Manny Pacquiao: Timothy Bradley Debacle Makes Pac-Man Sympathetic Figure

Josh MartinNBA Lead WriterJune 14, 2012

LAS VEGAS, NV - JUNE 09:  Manny Pacquiao salutes the crowd after his fight against Timothy Bradley at MGM Grand Garden Arena on June 9, 2012 in Las Vegas, Nevada.  (Photo by Jeff Bottari/Getty Images)
Jeff Bottari/Getty Images

Whether you believe perception actually is reality, it remains the only thing of import in the sport of boxing.

As in, the conflict between what the judges perceived and what everyone else in the known universe perceived when Manny Pacquiao and Timothy Bradley met at the MGM Grand Garden Arena in Las Vegas this past Saturday.

It didn't seem to matter that the overwhelming "reality" of the fight dictated that Pac-Man would come away with his 16th consecutive win in rather convincing fashion.

Since the judges saw it fit, for whatever reason, to give the decision to Desert Storm.

LAS VEGAS, NV - JUNE 09:  (R-L) Manny Pacquiao lands a right to the head of Timothy Bradley during their WBO welterweight title fight at MGM Grand Garden Arena on June 9, 2012 in Las Vegas, Nevada.  (Photo by Jeff Bottari/Getty Images)
Jeff Bottari/Getty Images

There's a silver lining for Pacquiao in all of this, however slim it may be—the perception that he was robbed of his WBO Welterweight title makes him a good guy (if not the good guy) in the ever-shifting landscape that lay between him and the currently-incarcerated Floyd Mayweather Jr.

Any concerns or criticisms about Manny's willingness to fight Money May, be it on account of random drug testing or for financial reasons, might well be ignored entirely or attributed to Top Rank CEO Bob Arum, whose image as a villain has only intensified since Saturday.

Unfortunately—for Pac-Man and boxing fans as a whole—the cleansing of Pac-Man's hands will likely come as nothing more than cold comfort considering the huge black cloud that said silver lining surrounds.

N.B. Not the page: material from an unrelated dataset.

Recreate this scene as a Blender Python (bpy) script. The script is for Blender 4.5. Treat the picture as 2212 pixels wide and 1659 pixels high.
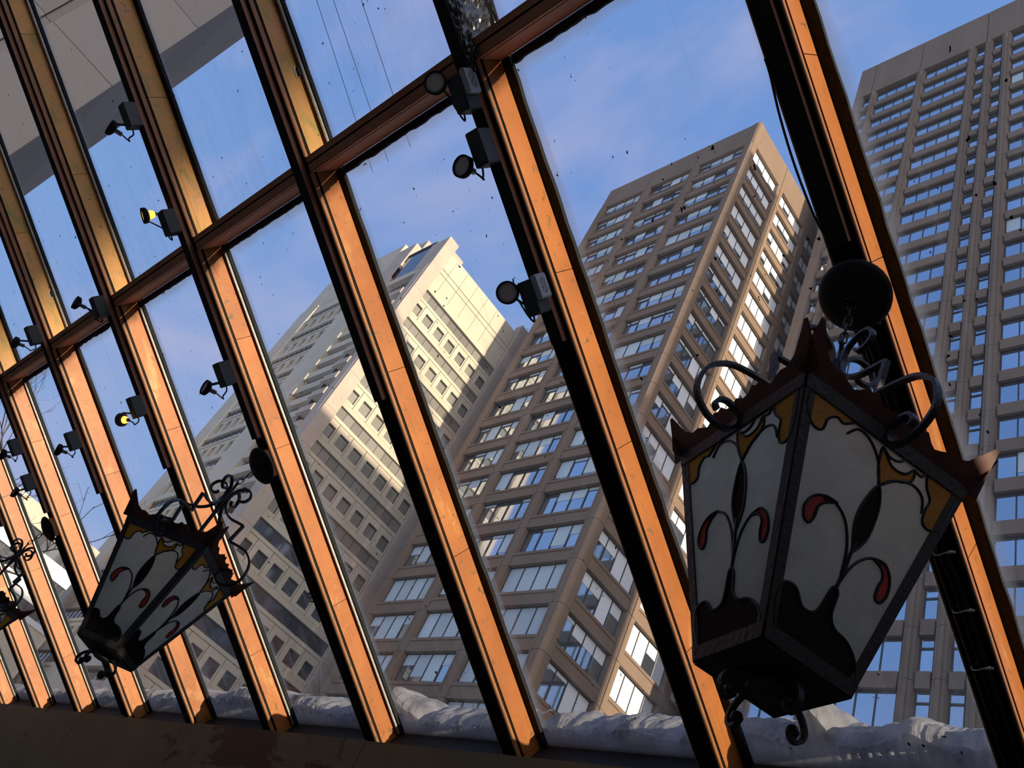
import bpy, math, random
from mathutils import Vector, Matrix, noise
sc = bpy.context.scene
for o in list(bpy.data.objects): bpy.data.objects.remove(o)
COL = sc.collection
# ------------------------------------------------------------------ camera
cam_d = bpy.data.cameras.new('camera'); cam = bpy.data.objects.new('camera', cam_d); COL.objects.link(cam)
R_ = Vector((0.71306655, 0.58687449, 0.38355499)); U_ = Vector((0.21664246, -0.70474854, 0.67557053))
F_ = Vector((-0.66678493, 0.39863245, 0.62967454))
cam.matrix_world = Matrix(((R_.x, U_.x, -F_.x, 0), (R_.y, U_.y, -F_.y, 0), (R_.z, U_.z, -F_.z, 0), (0, 0, 0, 1)))
cam_d.sensor_width = 36; cam_d.lens = 1852.857 / 2212 * 36; cam_d.clip_start = .05; cam_d.clip_end = 2000
sc.camera = cam
# ------------------------------------------------------------------ light
SUN_EL = math.radians(11.1)
SUN = Vector((math.cos(SUN_EL), 0.0, math.sin(SUN_EL)))          # towards the sun
sl = bpy.data.lights.new('sun', 'SUN'); sl.energy = 5.9; sl.angle = math.radians(.6); sl.color = (1, .87, .66)
so = bpy.data.objects.new('sun', sl); COL.objects.link(so); so.location = (60, 0, 40)
so.rotation_euler = SUN.to_track_quat('Z', 'Y').to_euler()
w = bpy.data.worlds.new('sky'); sc.world = w; w.use_nodes = True
nt = w.node_tree; nt.nodes.clear()
def N(t, **k):
    n = nt.nodes.new(t)
    for a, b in k.items(): setattr(n, a, b)
    return n
def sky():
    L = nt.links.new
    tc = N('ShaderNodeTexCoord'); sep = N('ShaderNodeSeparateXYZ'); L(tc.outputs['Generated'], sep.inputs[0])
    grad = N('ShaderNodeValToRGB'); L(sep.outputs['Z'], grad.inputs[0])
    e = grad.color_ramp.elements
    e[0].position = 0.0; e[0].color = (.36, .46, .64, 1); e[1].position = .8; e[1].color = (.165, .31, .66, 1)
    m = e.new(.35); m.color = (.23, .38, .69, 1)
    mp = N('ShaderNodeMapping'); mp.inputs['Scale'].default_value = (1.4, 2.4, 2.0); mp.inputs['Rotation'].default_value = (.3, .5, .6)
    L(tc.outputs['Generated'], mp.inputs[0])
    n1 = N('ShaderNodeTexNoise'); n1.inputs['Scale'].default_value = 1.9; n1.inputs['Detail'].default_value = 4; n1.inputs['Roughness'].default_value = .55
    n1.inputs['Distortion'].default_value = .5
    L(mp.outputs[0], n1.inputs['Vector'])
    cr = N('ShaderNodeValToRGB'); L(n1.outputs['Fac'], cr.inputs[0])
    cr.color_ramp.elements[0].position = .48; cr.color_ramp.elements[0].color = (0, 0, 0, 1)
    cr.color_ramp.elements[1].position = .78; cr.color_ramp.elements[1].color = (.75, .75, .75, 1)
    mx = N('ShaderNodeMixRGB'); L(cr.outputs[0], mx.inputs[0]); L(grad.outputs[0], mx.inputs[1]); mx.inputs[2].default_value = (.50, .49, .68, 1)
    # brightening of the sky around the low sun
    dot = N('ShaderNodeVectorMath', operation='DOT_PRODUCT'); L(tc.outputs['Generated'], dot.inputs[0]); dot.inputs[1].default_value = SUN
    cl = N('ShaderNodeMath', operation='MAXIMUM'); L(dot.outputs['Value'], cl.inputs[0]); cl.inputs[1].default_value = 0
    pw = N('ShaderNodeMath', operation='POWER'); L(cl.outputs[0], pw.inputs[0]); pw.inputs[1].default_value = 6
    gl = N('ShaderNodeMixRGB'); gl.blend_type = 'ADD'; L(pw.outputs[0], gl.inputs[0]); L(mx.outputs[0], gl.inputs[1]); gl.inputs[2].default_value = (2.3, 1.9, 1.35, 1)
    bg = N('ShaderNodeBackground'); L(gl.outputs[0], bg.inputs[0]); bg.inputs[1].default_value = 1.0
    out = N('ShaderNodeOutputWorld'); L(bg.outputs[0], out.inputs[0])
sky()
vs = sc.view_settings; vs.view_transform = 'Standard'; vs.look = 'None'; vs.gamma = 1; vs.exposure = 0.12; vs.use_curve_mapping = False
sc.cycles.adaptive_threshold = .03; sc.cycles.max_bounces = 6; sc.cycles.diffuse_bounces = 3; sc.cycles.glossy_bounces = 3; sc.cycles.transmission_bounces = 5; sc.cycles.transparent_max_bounces = 6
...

It won't bring a Pacquiao-Mayweather fight any closer to fruition, with Gareth A. Davies of The Telegraph reporting that a fourth bout with Juan Manuel Marquez is probably forthcoming for November.

Because if there's any fighter who knows a thing or two about getting shafted by judges, it's Dinamita.

Arum has already said he won't pursue a Pacquiao-Bradley rematch, claiming (rather justly) that Manny has nothing to prove against Timothy.

He's also insisted that he be included in whatever investigation proceeds, which leaves some suspicion as to why he'd desire to emphatically to clear his own name.

LAS VEGAS, NV - JUNE 09:  Top Rank promoter Bob Arum addresses the media during the post-fight press conference after Manny Pacquiao was defeated by Timothy Bradley by split decision at MGM Grand Garden Arena on June 9, 2012 in Las Vegas, Nevada.  (Photo
Jeff Bottari/Getty Images

Then again, with all the conspiracy theories swirling around Arum's role in the Bradley fiasco, his reasons for volunteering his testimony might not be so mysterious.

In any case, it's somewhat challenging not to feel some modicum of sympathy for Pacquiao.

His current plight is all too reminiscent of that which has befallen the sport of boxing in recent years. On the one hand, he's a tremendous talent who's made more money and enjoyed more success in more aspects of everyday life than just about anyone could ever imagine.

Yet, on the other, there's so much more he could do, and by more I mean fight Floyd Mayweather.

But, like boxing as a whole, Pacquiao has been held back by his greedy handlers (i.e. Arum), who are more concerned with stuffing their own pockets by staging matches between their own fighters than they are with putting together the best bouts possible.

More specifically, by pitting Pacquiao against Mayweather and getting "only" half of the take of what would likely be the most lucrative fight in boxing history.

This could all change, though.

Pac-Man's contract with Top Rank comes due next year, at which point he would be free to handle his own affairs and cut Arum out of the process entirely. That, of course, is assuming Pacquiao wants to leave Top Rank or would even consider such a drastic move.

But if Pacquiao wants to keep the inane perceptions that permeate boxing from infringing on the reality of his own potential, then he'd do well to follow in Floyd's footsteps and leave the judging to those to whom such trivial affairs actually matter.